Magnetograms underestimate even unipolar magnetic flux nearly everywhere on the solar disk

TL;DR

This study uses 3D MHD simulations to evaluate how accurately solar magnetic flux can be measured from spectropolarimetric data, revealing significant underestimations and limitations across the solar disk.

Contribution

It provides a comprehensive analysis of the biases and limitations in current methods of inferring solar magnetic flux from line-of-sight measurements, considering full disk and various angles.

Findings

Magnetograms underestimate true magnetic flux in most regions.

Retrieval accuracy depends on heliocentric angle and spatial resolution.

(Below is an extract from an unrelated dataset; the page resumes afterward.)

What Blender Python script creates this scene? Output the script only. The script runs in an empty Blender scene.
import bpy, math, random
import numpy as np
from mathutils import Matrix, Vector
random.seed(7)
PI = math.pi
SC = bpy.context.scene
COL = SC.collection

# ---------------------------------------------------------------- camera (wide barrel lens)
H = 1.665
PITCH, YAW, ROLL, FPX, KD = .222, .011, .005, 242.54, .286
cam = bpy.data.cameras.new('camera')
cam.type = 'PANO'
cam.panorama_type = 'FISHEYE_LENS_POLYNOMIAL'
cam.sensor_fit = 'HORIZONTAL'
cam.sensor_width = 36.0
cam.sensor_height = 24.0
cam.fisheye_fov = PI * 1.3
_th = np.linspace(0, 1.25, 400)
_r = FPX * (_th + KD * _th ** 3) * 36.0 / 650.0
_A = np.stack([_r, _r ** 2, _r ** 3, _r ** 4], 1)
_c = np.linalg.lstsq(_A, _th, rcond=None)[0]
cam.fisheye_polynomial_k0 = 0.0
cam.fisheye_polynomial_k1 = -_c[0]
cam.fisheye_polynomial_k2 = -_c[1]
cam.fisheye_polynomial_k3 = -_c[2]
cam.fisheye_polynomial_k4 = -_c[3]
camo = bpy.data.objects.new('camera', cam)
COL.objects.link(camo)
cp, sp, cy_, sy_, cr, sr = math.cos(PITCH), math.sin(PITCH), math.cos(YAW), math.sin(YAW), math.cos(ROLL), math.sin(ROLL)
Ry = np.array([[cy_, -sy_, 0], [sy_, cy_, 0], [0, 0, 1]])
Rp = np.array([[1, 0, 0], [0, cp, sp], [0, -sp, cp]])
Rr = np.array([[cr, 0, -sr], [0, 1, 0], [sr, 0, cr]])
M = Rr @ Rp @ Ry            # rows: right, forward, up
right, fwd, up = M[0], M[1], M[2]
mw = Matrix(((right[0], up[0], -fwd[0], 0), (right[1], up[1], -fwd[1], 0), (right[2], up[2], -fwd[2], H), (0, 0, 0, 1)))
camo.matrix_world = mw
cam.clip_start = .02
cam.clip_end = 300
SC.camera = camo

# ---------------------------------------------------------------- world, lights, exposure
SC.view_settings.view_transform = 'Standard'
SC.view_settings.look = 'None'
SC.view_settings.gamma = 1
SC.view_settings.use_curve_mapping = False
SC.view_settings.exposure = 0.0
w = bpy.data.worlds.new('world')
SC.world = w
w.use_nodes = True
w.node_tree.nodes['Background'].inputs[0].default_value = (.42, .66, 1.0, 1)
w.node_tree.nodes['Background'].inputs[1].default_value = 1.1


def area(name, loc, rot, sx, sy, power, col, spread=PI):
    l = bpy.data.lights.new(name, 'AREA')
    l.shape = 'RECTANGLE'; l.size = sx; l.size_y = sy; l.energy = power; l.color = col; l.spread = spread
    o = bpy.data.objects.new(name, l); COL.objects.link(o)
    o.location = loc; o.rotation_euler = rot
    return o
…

Line-of-sight magnetic field estimates are consistently lower than simulation values.

Abstract

We aim to test the reliability of determining the line-of-sight magnetic field from a 3D MHD simulation of a unipolar region. In contrast to earlier similar studies, we consider the full solar disk, i.e. considering the full centre-to-limb variation, as well as regions with different averaged field strengths. We synthesised Stokes profiles from MURaM MHD simulations of unipolar regions with varying mean vertical magnetic flux densities, ranging from quiet Sun to active region plage. We did this for a comprehensive range of heliocentric angles: from $\mu=1$ to $\mu=0.15$, and for two commonly used photospheric spectral lines: Fe I $6173.3$ and Fe I $5250.2${\AA}. The line-of-sight magnetic field was derived with a Milne-Eddington Inversion as well as with other commonly used methods. The inferred spatially averaged $\langle B_{LOS}\rangle$ is always lower than that present in the MHD simulations, with the exception of $\mu\approx 1$ and sufficiently high spatial resolution. It is also generally inconsistent with a linear dependence on $\mu$. Above $\mu=0.5$ the spatial resolution greatly impacts the retrieved line-of-sight magnetic field. For $\mu\leq0.5$ the retrieved $B_{LOS}$ is nearly independent of resolution, but is always lower than expected from the simulation. These trends persist regardless of the mean vertical magnetic field in the MHD simulations and are independent of the $B_{LOS}$ retrieval method. For $\mu\leq0.5$, a larger $\langle B_{LOS}\rangle$ is inferred for the $5250.2${\AA} spectral line than $6173.3${\AA}, but the converse is true at higher $\mu$. The results found here raise some doubts of the reliability of determining the radial field by dividing the line-of-sight field by $\mu$ and are of considerable importance for deducing the total magnetic flux of the Sun. They may also contribute to the resolution of the open flux problem.